For Progress Online
One outcome of the Comprehensive Spending Review is that local authority services will never be the same again. A 25% cut in spending over four years, front-loaded, will have devastating effects on some services, amongst them many provided by third sector bodies. A good thing, some might say, they needed a shake-up; others will pray in aid the Big Society in which people power, the resources and consciences of our communities, will provide a new generation of localised and nuanced grass roots services.
And so it might. But the planned time scale, deliberately accelerated so that the ship is steady in time for the next election, will create mayhem in the short term. Not only will money be withdrawn from the sector and jobs lost but confidence will be shattered as communications break down as local authority contacts disappear. People of goodwill will be traumatised as they survey a landscape containing little immediate hope or certainty.
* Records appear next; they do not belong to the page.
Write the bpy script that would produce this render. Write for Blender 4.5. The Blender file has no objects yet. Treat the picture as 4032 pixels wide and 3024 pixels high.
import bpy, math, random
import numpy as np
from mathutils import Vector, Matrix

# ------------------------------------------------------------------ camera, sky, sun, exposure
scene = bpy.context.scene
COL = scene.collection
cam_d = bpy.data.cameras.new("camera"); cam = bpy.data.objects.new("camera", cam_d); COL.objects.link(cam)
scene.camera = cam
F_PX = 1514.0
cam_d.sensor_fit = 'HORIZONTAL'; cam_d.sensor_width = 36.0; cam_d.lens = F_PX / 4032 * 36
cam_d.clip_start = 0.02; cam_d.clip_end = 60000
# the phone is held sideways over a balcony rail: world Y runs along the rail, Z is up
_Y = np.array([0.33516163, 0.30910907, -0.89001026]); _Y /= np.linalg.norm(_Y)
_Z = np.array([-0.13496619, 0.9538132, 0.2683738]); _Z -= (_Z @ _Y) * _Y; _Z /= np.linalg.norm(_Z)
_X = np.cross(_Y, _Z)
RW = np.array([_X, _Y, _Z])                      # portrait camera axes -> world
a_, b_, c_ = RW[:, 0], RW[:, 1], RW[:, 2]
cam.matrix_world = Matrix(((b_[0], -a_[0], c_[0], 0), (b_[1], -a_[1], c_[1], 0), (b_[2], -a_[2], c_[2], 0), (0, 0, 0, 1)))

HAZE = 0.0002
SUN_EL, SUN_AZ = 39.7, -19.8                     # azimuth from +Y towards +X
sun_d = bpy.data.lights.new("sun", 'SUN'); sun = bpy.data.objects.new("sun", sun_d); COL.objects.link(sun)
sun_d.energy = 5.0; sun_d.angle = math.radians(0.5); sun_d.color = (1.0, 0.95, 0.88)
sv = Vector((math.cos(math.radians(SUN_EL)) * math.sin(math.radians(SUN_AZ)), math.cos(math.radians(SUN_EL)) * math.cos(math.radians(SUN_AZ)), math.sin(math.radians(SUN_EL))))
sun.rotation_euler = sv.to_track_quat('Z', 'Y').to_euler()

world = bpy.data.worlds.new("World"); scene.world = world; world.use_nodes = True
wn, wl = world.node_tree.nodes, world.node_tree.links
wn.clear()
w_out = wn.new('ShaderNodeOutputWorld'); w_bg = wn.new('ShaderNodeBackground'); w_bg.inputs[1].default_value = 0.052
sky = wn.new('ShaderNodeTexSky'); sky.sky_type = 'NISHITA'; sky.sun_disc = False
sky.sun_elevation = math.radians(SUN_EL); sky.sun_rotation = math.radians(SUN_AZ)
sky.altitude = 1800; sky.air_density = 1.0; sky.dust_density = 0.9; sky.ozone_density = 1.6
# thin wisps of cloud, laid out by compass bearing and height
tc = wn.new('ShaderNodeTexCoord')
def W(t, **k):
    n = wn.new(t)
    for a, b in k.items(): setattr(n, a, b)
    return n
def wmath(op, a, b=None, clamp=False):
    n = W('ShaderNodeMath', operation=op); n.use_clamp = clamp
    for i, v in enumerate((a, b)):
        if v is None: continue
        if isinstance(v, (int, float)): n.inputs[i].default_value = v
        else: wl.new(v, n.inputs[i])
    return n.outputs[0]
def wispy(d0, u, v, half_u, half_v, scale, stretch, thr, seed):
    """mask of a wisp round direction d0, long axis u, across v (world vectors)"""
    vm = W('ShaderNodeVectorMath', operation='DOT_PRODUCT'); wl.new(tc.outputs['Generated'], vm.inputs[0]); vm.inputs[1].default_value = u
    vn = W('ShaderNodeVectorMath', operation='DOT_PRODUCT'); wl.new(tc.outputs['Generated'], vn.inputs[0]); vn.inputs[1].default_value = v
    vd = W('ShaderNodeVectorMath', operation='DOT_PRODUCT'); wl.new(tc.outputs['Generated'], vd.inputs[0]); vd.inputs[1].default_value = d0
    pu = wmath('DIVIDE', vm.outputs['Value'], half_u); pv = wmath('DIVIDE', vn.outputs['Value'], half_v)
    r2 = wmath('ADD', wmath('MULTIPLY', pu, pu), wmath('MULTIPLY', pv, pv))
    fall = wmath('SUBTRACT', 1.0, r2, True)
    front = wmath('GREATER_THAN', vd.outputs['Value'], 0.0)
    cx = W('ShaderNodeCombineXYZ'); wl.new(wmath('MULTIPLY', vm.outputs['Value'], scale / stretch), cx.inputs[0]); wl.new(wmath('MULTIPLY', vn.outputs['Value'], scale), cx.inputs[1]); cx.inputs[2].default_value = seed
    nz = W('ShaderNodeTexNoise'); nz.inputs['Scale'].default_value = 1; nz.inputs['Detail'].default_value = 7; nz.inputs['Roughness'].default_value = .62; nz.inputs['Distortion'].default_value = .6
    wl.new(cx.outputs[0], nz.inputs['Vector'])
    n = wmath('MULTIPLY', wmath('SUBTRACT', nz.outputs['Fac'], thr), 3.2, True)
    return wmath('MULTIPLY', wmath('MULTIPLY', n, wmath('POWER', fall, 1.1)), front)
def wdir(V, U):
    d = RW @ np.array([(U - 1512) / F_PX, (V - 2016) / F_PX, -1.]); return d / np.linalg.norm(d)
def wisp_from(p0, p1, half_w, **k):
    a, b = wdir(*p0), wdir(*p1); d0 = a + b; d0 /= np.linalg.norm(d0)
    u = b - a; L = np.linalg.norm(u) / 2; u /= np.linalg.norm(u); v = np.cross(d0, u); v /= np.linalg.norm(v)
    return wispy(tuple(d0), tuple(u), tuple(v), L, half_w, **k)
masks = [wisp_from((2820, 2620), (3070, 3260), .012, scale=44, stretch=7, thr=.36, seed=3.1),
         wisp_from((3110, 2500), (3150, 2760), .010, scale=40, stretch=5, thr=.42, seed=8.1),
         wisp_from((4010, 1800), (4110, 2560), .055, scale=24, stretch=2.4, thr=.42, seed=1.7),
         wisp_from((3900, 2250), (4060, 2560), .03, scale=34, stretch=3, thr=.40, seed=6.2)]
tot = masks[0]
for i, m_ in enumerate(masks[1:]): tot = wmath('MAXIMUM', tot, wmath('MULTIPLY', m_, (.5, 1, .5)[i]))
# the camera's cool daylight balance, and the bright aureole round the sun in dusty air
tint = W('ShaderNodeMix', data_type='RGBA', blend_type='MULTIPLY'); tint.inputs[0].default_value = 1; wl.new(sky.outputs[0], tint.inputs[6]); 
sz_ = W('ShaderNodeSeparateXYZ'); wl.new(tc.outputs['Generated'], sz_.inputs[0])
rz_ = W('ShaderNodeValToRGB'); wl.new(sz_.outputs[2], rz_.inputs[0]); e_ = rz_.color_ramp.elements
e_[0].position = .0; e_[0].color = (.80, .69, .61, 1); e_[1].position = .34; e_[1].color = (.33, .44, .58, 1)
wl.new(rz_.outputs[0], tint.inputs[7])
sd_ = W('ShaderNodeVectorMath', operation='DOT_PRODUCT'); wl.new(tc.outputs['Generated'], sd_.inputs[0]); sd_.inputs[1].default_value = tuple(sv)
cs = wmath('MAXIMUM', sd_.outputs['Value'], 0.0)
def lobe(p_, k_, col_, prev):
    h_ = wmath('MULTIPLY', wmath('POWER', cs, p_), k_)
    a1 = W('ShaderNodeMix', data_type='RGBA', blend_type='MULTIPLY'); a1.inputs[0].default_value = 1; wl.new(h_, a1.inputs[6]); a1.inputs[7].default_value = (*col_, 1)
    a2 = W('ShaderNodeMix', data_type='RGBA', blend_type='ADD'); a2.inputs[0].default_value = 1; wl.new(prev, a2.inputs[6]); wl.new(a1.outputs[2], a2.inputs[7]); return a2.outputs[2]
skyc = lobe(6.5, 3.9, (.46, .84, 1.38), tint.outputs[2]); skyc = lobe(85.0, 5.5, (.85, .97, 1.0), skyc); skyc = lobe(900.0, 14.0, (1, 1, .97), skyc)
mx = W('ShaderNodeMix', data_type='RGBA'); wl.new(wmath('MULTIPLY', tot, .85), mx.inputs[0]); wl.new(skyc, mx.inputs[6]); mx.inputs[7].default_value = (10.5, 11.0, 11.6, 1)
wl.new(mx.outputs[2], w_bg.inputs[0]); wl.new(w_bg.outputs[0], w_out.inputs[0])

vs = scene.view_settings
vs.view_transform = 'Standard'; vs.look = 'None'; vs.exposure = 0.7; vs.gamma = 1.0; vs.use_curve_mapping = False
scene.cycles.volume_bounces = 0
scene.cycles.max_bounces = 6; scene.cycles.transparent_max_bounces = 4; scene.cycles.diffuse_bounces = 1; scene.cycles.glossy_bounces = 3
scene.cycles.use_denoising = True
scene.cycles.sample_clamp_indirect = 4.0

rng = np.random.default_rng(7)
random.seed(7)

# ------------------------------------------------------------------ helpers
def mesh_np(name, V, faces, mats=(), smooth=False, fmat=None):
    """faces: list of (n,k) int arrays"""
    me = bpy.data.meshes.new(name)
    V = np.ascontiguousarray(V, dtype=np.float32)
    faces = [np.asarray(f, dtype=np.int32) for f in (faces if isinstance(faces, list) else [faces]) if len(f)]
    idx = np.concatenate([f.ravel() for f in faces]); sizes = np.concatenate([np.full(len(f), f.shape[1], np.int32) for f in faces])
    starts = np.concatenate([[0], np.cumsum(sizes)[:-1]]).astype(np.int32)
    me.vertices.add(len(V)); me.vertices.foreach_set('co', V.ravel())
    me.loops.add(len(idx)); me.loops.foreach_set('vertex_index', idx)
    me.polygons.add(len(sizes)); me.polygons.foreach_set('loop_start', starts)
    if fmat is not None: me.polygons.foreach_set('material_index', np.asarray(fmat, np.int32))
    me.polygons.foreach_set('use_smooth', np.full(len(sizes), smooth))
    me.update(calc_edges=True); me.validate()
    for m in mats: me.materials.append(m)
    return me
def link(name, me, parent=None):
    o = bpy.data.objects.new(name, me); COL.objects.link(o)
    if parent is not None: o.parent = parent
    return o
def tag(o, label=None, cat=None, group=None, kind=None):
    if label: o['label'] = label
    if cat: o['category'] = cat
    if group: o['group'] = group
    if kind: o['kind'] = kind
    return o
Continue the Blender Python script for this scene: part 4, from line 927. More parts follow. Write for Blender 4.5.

The Communities Secretary, Eric Pickles, addressed the NCVO annual conference on 1 March, as many local authorities were setting their 2011-12 budgets. Across the land, budget setting meetings had been lobbied by organisations facing knock-on cuts, to little avail. Mr Pickles tried to cheer delegates up: Tendring (one of the smallest district councils in the country) was increasing its funding to the sector ten-fold, he said, and Reading showed a slight increase, too. He called on councils to be ‘reasonable’ and not inflict ‘disproportionate’ cuts on the sector. In a remarkable speech from a government committed to localism he said that he would be the final arbiter of reasonableness and proportionality!
Was it all too late? With budgets already being set Eric has admitted that he does not yet have the legal power to make such judgements. He has opened up a can of worms in which lawyers and judicial reviews will undoubtedly thrive. If a council faces a 10% cut in its budget this year, is any cut of over 10% by definition unreasonable? If the council finds that it cannot cut those services which it has a legal duty to provide without being in breach of its statutory duties, might not a larger cut inflicted on smaller, discretionary grants budgets actually be deemed reasonable?
With decisions already being made, a new financial year about to start and local elections pending in many areas, Mr Pickles has called for councils to give six months notice of major funding changes to charities. How and when can he resolve the multiple conundrums he has created?